Write out the entire listing below exactly as it appears, minus any pictures.

Entries taken from a collection:
-.-.-

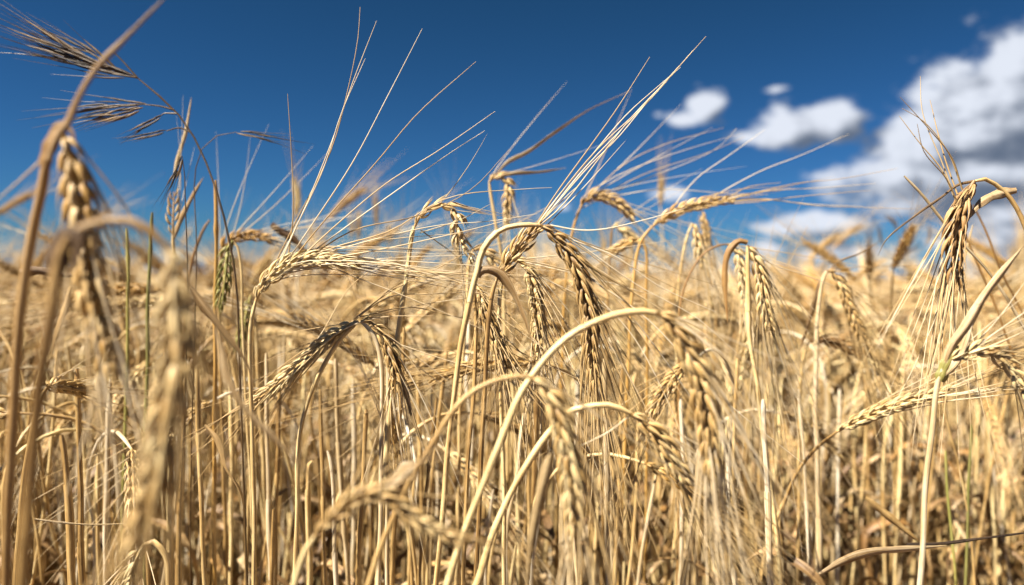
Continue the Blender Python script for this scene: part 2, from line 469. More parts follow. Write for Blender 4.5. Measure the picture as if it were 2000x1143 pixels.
def hedge():
    '''a low line of bushes far off on the horizon'''
    r = np.random.default_rng(4); d = 300.0
    m = bpy.data.materials.new('hedge_leaves'); m.use_nodes = True; t = m.node_tree; t.nodes.clear(); k = NT(t)
    nz = k.n('ShaderNodeTexNoise', {'Vector': k.n('ShaderNodeTexCoord').outputs['Object'], 'Scale': .7, 'Detail': 5.0}).outputs[0]
    pr = k.n('ShaderNodeBsdfPrincipled', {'Base Color': k.mix(nz, (.05, .045, .02, 1), (.13, .11, .05, 1)), 'Roughness': .9})
    k.n('ShaderNodeOutputMaterial', {0: pr.outputs[0]})
    for lab, x0, x1, top in (('low dark hedge on the horizon at centre, partly hidden by ears', 985, 1175, 517), ('low dark bushes on the horizon left of the tall central stem', 800, 905, 512)):
        v, f = [], []
        a, b = P(x0, 530, d), P(x1, 530, d); n = int((b[0] - a[0]) / .8); zt = P(x0, top, d)[2]
        for i in range(n):
            for j in range(3):
                c = np.array((a[0] + (b[0] - a[0]) * i / n + r.normal(0, .4), a[1] + r.uniform(0, 4), zt * r.uniform(.25, .8) * (.75 + .25 * math.sin(i * .23 + x0))))
                s0 = len(v)
                for p_ in range(5):
                    for q_ in range(8):
                        th = math.pi * (p_ + .5) / 5; ph = q_ * math.pi / 4; rr = (1.3 + zt * .12) * r.uniform(.7, 1.2)
                        v.append((c[0] + rr * math.sin(th) * math.cos(ph) - a[0], c[1] + rr * math.sin(th) * math.sin(ph) - a[1], max(c[2] + rr * math.cos(th), 0)))
                for p_ in range(4):
                    for q_ in range(8):
                        f.append((s0 + p_ * 8 + q_, s0 + p_ * 8 + (q_ + 1) % 8, s0 + p_ * 8 + 8 + (q_ + 1) % 8, s0 + p_ * 8 + 8 + q_))
        me = bpy.data.meshes.new('hedge'); me.from_pydata(v, [], f); me.materials.append(m)
        o = bpy.data.objects.new('hedge', me); C.collection.objects.link(o); o.location = (a[0], a[1], 0)
        tag(o, lab, 'hedge')
hedge()

# ------------------------------------------------------------------ the named stalks in front (pixel positions with a real distance each)
# -- far left, close to the lens
hero('blurred barley stalk closest to the left edge, plump ear hanging from a brown knot', .245,
     [(12, 1143), (20, 900), (30, 750), (40, 620), (48, 533), (66, 436), (84, 365), (95, 305), (108, 275), (122, 262)],
     [(132, 285), (147, 355), (160, 430), (169, 490), (184, 585), (202, 650), (210, 728)], r=.0021, size=1.05, thick=1.22, awn_len=.07, awn_n=.5, spread=.10,
     mats=(M_DARKTAN, M_GOLD, M_AWN, M_LEAF), facing=(0.3, 1, 0), stint=1.0,
     awnlines=[[(150, 285), (200, 350), (246, 425), (300, 560)], [(160, 320), (205, 420), (236, 560), (250, 640)], [(170, 440), (215, 520), (240, 640)],
               [(95, 300), (40, 345), (-30, 400)]],
     leaves=[dict(p=[(93, 312), (104, 280), (122, 250), (134, 238), (150, 200), (185, 140), (240, 82), (330, -12)], w=.0021, m=M_DARKTAN, s=1.0, tw=.5, f=.2, d=.24),
             dict(p=[(96, 300), (108, 262), (128, 246), (142, 262), (148, 280)], w=.004, m=M_DARKTAN, s=.8, tw=.8),
             dict(p=[(88, 330), (94, 290), (112, 262), (124, 268)], w=.004, m=M_DARKTAN, s=.8, tw=.4, d=.243)])
hero('most blurred barley stalk arching over at left, long ear hanging in front of others', .19,
     [(44, 1143), (61, 917), (77, 764), (99, 626), (109, 533), (122, 476), (152, 450), (203, 432), (250, 431), (292, 449), (325, 480)],
     [(338, 520), (342, 585), (349, 662), (342, 739), (328, 810), (308, 917), (286, 1000), (262, 1070)], r=.0019, size=1.0, awn_len=.08, awn_n=.7, spread=.12, stint=.05, mats=(M_STEM, M_EAR, M_AWN, M_LEAF),
     leaves=[dict(p=[(108, 540), (120, 480), (142, 462), (150, 492), (140, 540)], w=.006, m=M_BROWN, s=.7, tw=.7)],
     awnlines=[[(345, 560), (372, 650), (398, 800), (392, 1000)], [(335, 600), (300, 760), (240, 980), (215, 1150)]])
hero('golden straight barley stem with its ear broken off, tip above the horizon at left', .52,
     [(418, 1000), (420, 760), (421, 560), (423, 420), (420, 352)], None, r=.0018, mats=(M_GOLD, M_GOLD, M_AWN, M_LEAF), nodes=(.955,))
hero('arched golden ear behind the broken golden stem at left, curving right above the horizon', .60,
     [(436, 900), (430, 700), (428, 560), (432, 505)], [(440, 480), (465, 464), (500, 460), (535, 470)], size=1.0, mats=(M_STEM, M_GOLD, M_AWN, M_LEAF), awn_len=.1, awn_n=.7, spread=.2)
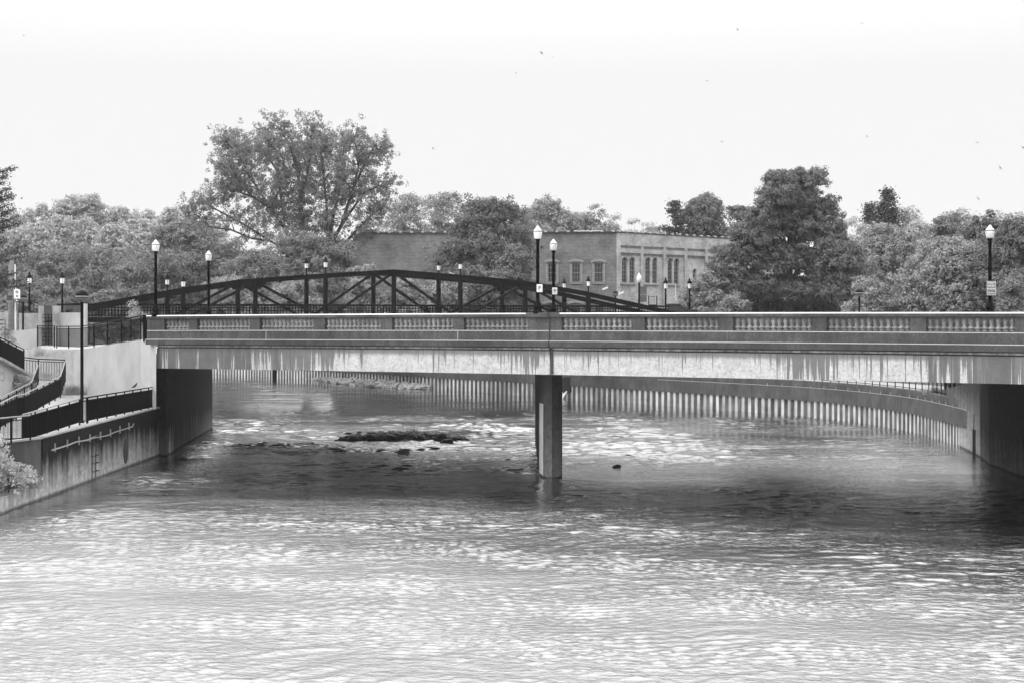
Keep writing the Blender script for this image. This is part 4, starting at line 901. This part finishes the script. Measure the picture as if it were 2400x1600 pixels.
def pine(px, top, wpx, Y, label, seed, gz=GZ, layers=13, bare=.35):
    rg = np.random.default_rng(seed); H = ZP(top,Y)-gz; Wd = wpx*Y/F; r = empty('pine_tree', (*P(px,0,Y)[:2], gz), label, 'tree', 'pines behind the other trees'); C = []; Nn = []; segs = [([Vector((0,0,-1)),Vector((0,0,H*.5)),Vector((0,0,H*.98))],[.28,.2,.05])]
    for i in range(layers):
        t = i/(layers-1); z = H*(bare+(1-bare)*t); rad = Wd/2*((1-t)**.7*.95+.10)
        for k in range(7 if t < .8 else 4):
            a = k*.9+i*1.3+rg.uniform(-.3,.3); L = rad*rg.uniform(.6,1.08); d = Vector((math.cos(a),math.sin(a),.22)); s = Vector((0,0,z)); e = s+d*L
            segs.append(([s, e], [.06,.02]))
            for q in np.linspace(.35,1,4):
                o = np.array(s+d*L*q); n_ = 30; l = rg.normal(size=(n_,3))*np.array([.42,.42,.26])*rg.uniform(.6,1.2); C.append(o+l); Nn.append(rg.normal(size=(n_,3))+np.array([0,0,.6]))
    me = leaf_mesh('crown', np.concatenate(C), np.concatenate(Nn), .16, rg, LF['needle']); o = bpy.data.objects.new('crown', me); COL.objects.link(o); o.parent = r
    mb, nm, mm = skeleton(segs); mb.build(nm, mm, r)
pine(1583,480,150,214,'dark ragged pine behind the tan brick facade',71,bare=.15,layers=17)
pine(2078,452,125,200,'tall pine with sparse layered crown standing above the trees at right',72,layers=15)
pine(2040,486,62,203,'smaller dark pine touching the tall pine on its left',73)
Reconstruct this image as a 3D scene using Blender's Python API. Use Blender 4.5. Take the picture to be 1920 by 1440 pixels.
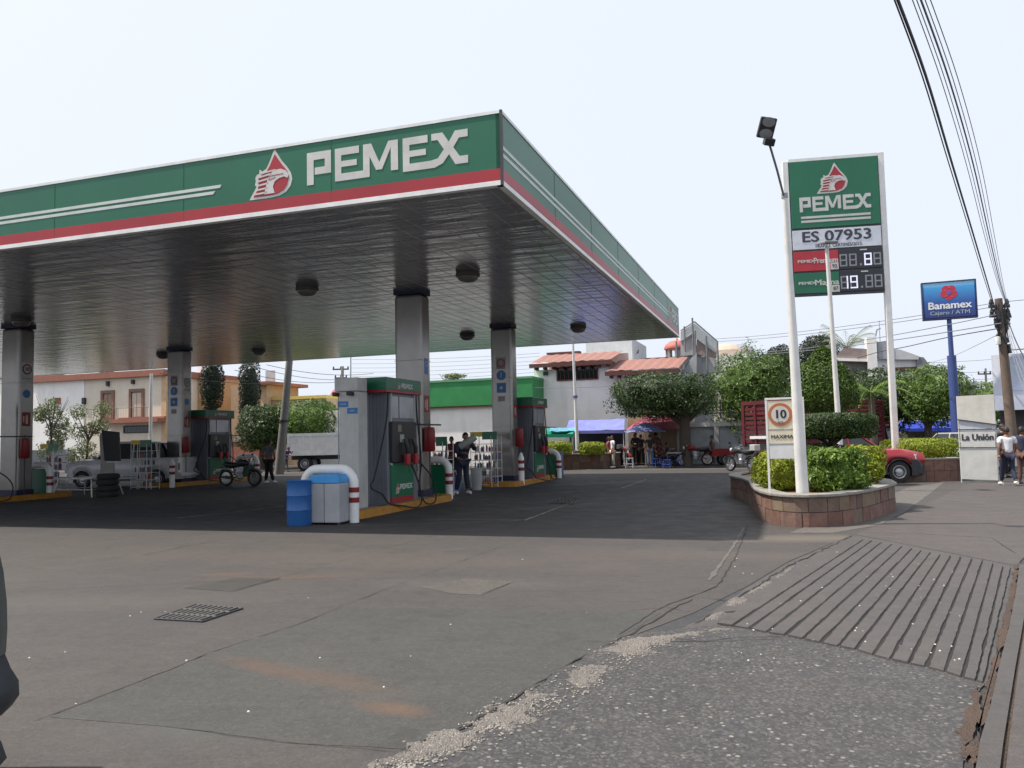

-.-.-

**Task output:**
Continue the Blender Python script for this scene: part 2, from line 469. More parts follow. Write for Blender 4.5. Measure the picture as if it were 2000x1143 pixels.
def hedge():
    '''a low line of bushes far off on the horizon'''
    r = np.random.default_rng(4); d = 300.0
    m = bpy.data.materials.new('hedge_leaves'); m.use_nodes = True; t = m.node_tree; t.nodes.clear(); k = NT(t)
    nz = k.n('ShaderNodeTexNoise', {'Vector': k.n('ShaderNodeTexCoord').outputs['Object'], 'Scale': .7, 'Detail': 5.0}).outputs[0]
    pr = k.n('ShaderNodeBsdfPrincipled', {'Base Color': k.mix(nz, (.05, .045, .02, 1), (.13, .11, .05, 1)), 'Roughness': .9})
    k.n('ShaderNodeOutputMaterial', {0: pr.outputs[0]})
    for lab, x0, x1, top in (('low dark hedge on the horizon at centre, partly hidden by ears', 985, 1175, 517), ('low dark bushes on the horizon left of the tall central stem', 800, 905, 512)):
        v, f = [], []
        a, b = P(x0, 530, d), P(x1, 530, d); n = int((b[0] - a[0]) / .8); zt = P(x0, top, d)[2]
        for i in range(n):
            for j in range(3):
                c = np.array((a[0] + (b[0] - a[0]) * i / n + r.normal(0, .4), a[1] + r.uniform(0, 4), zt * r.uniform(.25, .8) * (.75 + .25 * math.sin(i * .23 + x0))))
                s0 = len(v)
                for p_ in range(5):
                    for q_ in range(8):
                        th = math.pi * (p_ + .5) / 5; ph = q_ * math.pi / 4; rr = (1.3 + zt * .12) * r.uniform(.7, 1.2)
                        v.append((c[0] + rr * math.sin(th) * math.cos(ph) - a[0], c[1] + rr * math.sin(th) * math.sin(ph) - a[1], max(c[2] + rr * math.cos(th), 0)))
                for p_ in range(4):
                    for q_ in range(8):
                        f.append((s0 + p_ * 8 + q_, s0 + p_ * 8 + (q_ + 1) % 8, s0 + p_ * 8 + 8 + (q_ + 1) % 8, s0 + p_ * 8 + 8 + q_))
        me = bpy.data.meshes.new('hedge'); me.from_pydata(v, [], f); me.materials.append(m)
        o = bpy.data.objects.new('hedge', me); C.collection.objects.link(o); o.location = (a[0], a[1], 0)
        tag(o, lab, 'hedge')
hedge()

# ------------------------------------------------------------------ the named stalks in front (pixel positions with a real distance each)
# -- far left, close to the lens
hero('blurred barley stalk closest to the left edge, plump ear hanging from a brown knot', .245,
     [(12, 1143), (20, 900), (30, 750), (40, 620), (48, 533), (66, 436), (84, 365), (95, 305), (108, 275), (122, 262)],
     [(132, 285), (147, 355), (160, 430), (169, 490), (184, 585), (202, 650), (210, 728)], r=.0021, size=1.05, thick=1.22, awn_len=.07, awn_n=.5, spread=.10,
     mats=(M_DARKTAN, M_GOLD, M_AWN, M_LEAF), facing=(0.3, 1, 0), stint=1.0,
     awnlines=[[(150, 285), (200, 350), (246, 425), (300, 560)], [(160, 320), (205, 420), (236, 560), (250, 640)], [(170, 440), (215, 520), (240, 640)],
               [(95, 300), (40, 345), (-30, 400)]],
     leaves=[dict(p=[(93, 312), (104, 280), (122, 250), (134, 238), (150, 200), (185, 140), (240, 82), (330, -12)], w=.0021, m=M_DARKTAN, s=1.0, tw=.5, f=.2, d=.24),
             dict(p=[(96, 300), (108, 262), (128, 246), (142, 262), (148, 280)], w=.004, m=M_DARKTAN, s=.8, tw=.8),
             dict(p=[(88, 330), (94, 290), (112, 262), (124, 268)], w=.004, m=M_DARKTAN, s=.8, tw=.4, d=.243)])
hero('most blurred barley stalk arching over at left, long ear hanging in front of others', .19,
     [(44, 1143), (61, 917), (77, 764), (99, 626), (109, 533), (122, 476), (152, 450), (203, 432), (250, 431), (292, 449), (325, 480)],
     [(338, 520), (342, 585), (349, 662), (342, 739), (328, 810), (308, 917), (286, 1000), (262, 1070)], r=.0019, size=1.0, awn_len=.08, awn_n=.7, spread=.12, stint=.05, mats=(M_STEM, M_EAR, M_AWN, M_LEAF),
     leaves=[dict(p=[(108, 540), (120, 480), (142, 462), (150, 492), (140, 540)], w=.006, m=M_BROWN, s=.7, tw=.7)],
     awnlines=[[(345, 560), (372, 650), (398, 800), (392, 1000)], [(335, 600), (300, 760), (240, 980), (215, 1150)]])
hero('golden straight barley stem with its ear broken off, tip above the horizon at left', .52,
     [(418, 1000), (420, 760), (421, 560), (423, 420), (420, 352)], None, r=.0018, mats=(M_GOLD, M_GOLD, M_AWN, M_LEAF), nodes=(.955,))
hero('arched golden ear behind the broken golden stem at left, curving right above the horizon', .60,
     [(436, 900), (430, 700), (428, 560), (432, 505)], [(440, 480), (465, 464), (500, 460), (535, 470)], size=1.0, mats=(M_STEM, M_GOLD, M_AWN, M_LEAF), awn_len=.1, awn_n=.7, spread=.2)
Keep writing the Blender script for this image. This is part 4, starting at line 901. This part finishes the script. Measure the picture as if it were 2400x1600 pixels.
def pine(px, top, wpx, Y, label, seed, gz=GZ, layers=13, bare=.35):
    rg = np.random.default_rng(seed); H = ZP(top,Y)-gz; Wd = wpx*Y/F; r = empty('pine_tree', (*P(px,0,Y)[:2], gz), label, 'tree', 'pines behind the other trees'); C = []; Nn = []; segs = [([Vector((0,0,-1)),Vector((0,0,H*.5)),Vector((0,0,H*.98))],[.28,.2,.05])]
    for i in range(layers):
        t = i/(layers-1); z = H*(bare+(1-bare)*t); rad = Wd/2*((1-t)**.7*.95+.10)
        for k in range(7 if t < .8 else 4):
            a = k*.9+i*1.3+rg.uniform(-.3,.3); L = rad*rg.uniform(.6,1.08); d = Vector((math.cos(a),math.sin(a),.22)); s = Vector((0,0,z)); e = s+d*L
            segs.append(([s, e], [.06,.02]))
            for q in np.linspace(.35,1,4):
                o = np.array(s+d*L*q); n_ = 30; l = rg.normal(size=(n_,3))*np.array([.42,.42,.26])*rg.uniform(.6,1.2); C.append(o+l); Nn.append(rg.normal(size=(n_,3))+np.array([0,0,.6]))
    me = leaf_mesh('crown', np.concatenate(C), np.concatenate(Nn), .16, rg, LF['needle']); o = bpy.data.objects.new('crown', me); COL.objects.link(o); o.parent = r
    mb, nm, mm = skeleton(segs); mb.build(nm, mm, r)
pine(1583,480,150,214,'dark ragged pine behind the tan brick facade',71,bare=.15,layers=17)
pine(2078,452,125,200,'tall pine with sparse layered crown standing above the trees at right',72,layers=15)
pine(2040,486,62,203,'smaller dark pine touching the tall pine on its left',73)
Reconstruct this image as a 3D scene using Blender's Python API. Use Blender 4.5. Take the picture to be 1920 by 1440 pixels.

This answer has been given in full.